Pero, centrar el (falso) debate en estos temas, oculta los dos verdaderos principios doctrinales del neoliberalismo: a) la distribución del ingreso con superioridad del capital sobre el trabajo; y b) que la oferta en el mercado determina los niveles de empleo y de los salarios.
En términos simples, el primer principio significa que, en la visión neoliberal, los aportes del trabajo y del capital a la creación del ingreso, se deben remunerar según su valor relativo en el mercado. Con este principio, el crecimiento neoliberal privilegia la inversión (capital) como la fuente de creación de valor: fomenta el extractivismo rentista en las economías menores, y la financiarización en las avanzadas; en general, recurre a “relatos” para ocultar la inequidad del modelo bajo argumentos “sociales”: por ejemplo, privilegian políticas de control de la inflación sobre las de pleno empleo, porque la “inflación es el peor impuesto a los pobres” cuando, lo que realmente se busca, es preservar el valor de los activos financieros.
Por el segundo principio, la dinámica económica está determinada por la oferta (generada con la inversión); el mercado asegura la demanda “ajustando” los precios relativos, incluidos los salarios; es decir, a mayor oferta bajan los precios, de manera que, para permanecer en el mercado, es legítimo que las empresas reduzcan empleo y/o salarios; “demuestra” que existe una tasa natural de desempleo, con lo que justifica políticamente el desempleo y debilita la posición negociadora de sindicatos; apoya el uso de tecnologías intensivas en capital, y tasas de interés reales más altas, en favor del sector financiero y de los dueños del capital.
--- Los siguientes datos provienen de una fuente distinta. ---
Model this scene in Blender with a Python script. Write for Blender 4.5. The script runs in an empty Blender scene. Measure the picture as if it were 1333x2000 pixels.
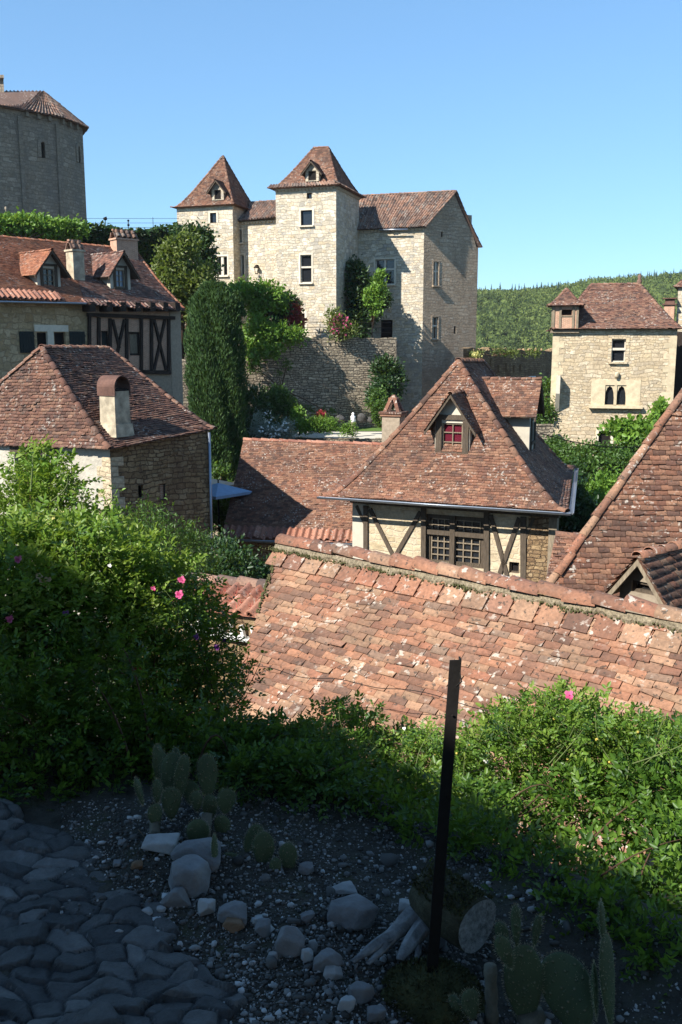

Como efecto, desde los años 80, hay una sistemática y generalizada caída de la participación de la remuneración al trabajo en la distribución del ingreso, una creciente concentración de la riqueza, alta financiarización, y una fuerte precarización del empleo. En Bolivia, desde 2008 se reprimarizó la economía, acentuando el extractivismo y la financiarización; controlar la inflación es la mayor prioridad macroeconómica; el auto-empleo y la precarización del empleo aumentan (desde 2016, somos la economía más informal del mundo), a la vez que el gobierno declaraba en 2018 que sus mayores logros se habían alcanzado en el ámbito financiero, en el que las utilidades de los bancos crecieron en 802% desde 2008.
Frente a esos logros, la “tajada” de los asalariados en la distribución del PIB, cae del 36% en 2000, al 25% en 2013, para luego situarse en un 30%. Como consecuencia, entre 2008 y 2018 los asalariados dejaron de percibir 210 mil millones de Bs respecto a lo que hubieran recibido con la distribución del 2000; en el mismo período, el gobierno transfirió 35 mil millones de Bs en bonos: seis veces menos que “la remuneración confiscada”.
El objetivo de una economía efectivamente “anti-pos” neoliberal, sería el pleno empleo, con el crecimiento originado en la creación de valor por el trabajo, el esfuerzo y la creatividad del ser humano; y con las personas –no el gobierno o el capital, como las destinatarias directas y finales de los beneficios del crecimiento. Esto implica considerar al empleo digno como base del crecimiento y de la superación de la pobreza; al capital como un medio y no como el fin; y abandonar las políticas asistenciales que sirven sólo para ganar capital político.
En síntesis, más allá del discurso, doctrinalmente el actual modelo está peligrosamente cerca de calificar más como neoliberal, que como “anti”; para ser consecuentes con el discurso, hay mucho que corregir, porque la evidencia muestra gran distancia entre lo dicho y lo hecho.
Enrique Velazco Reckling, director de Inaset, es investigador en desarrollo productivo.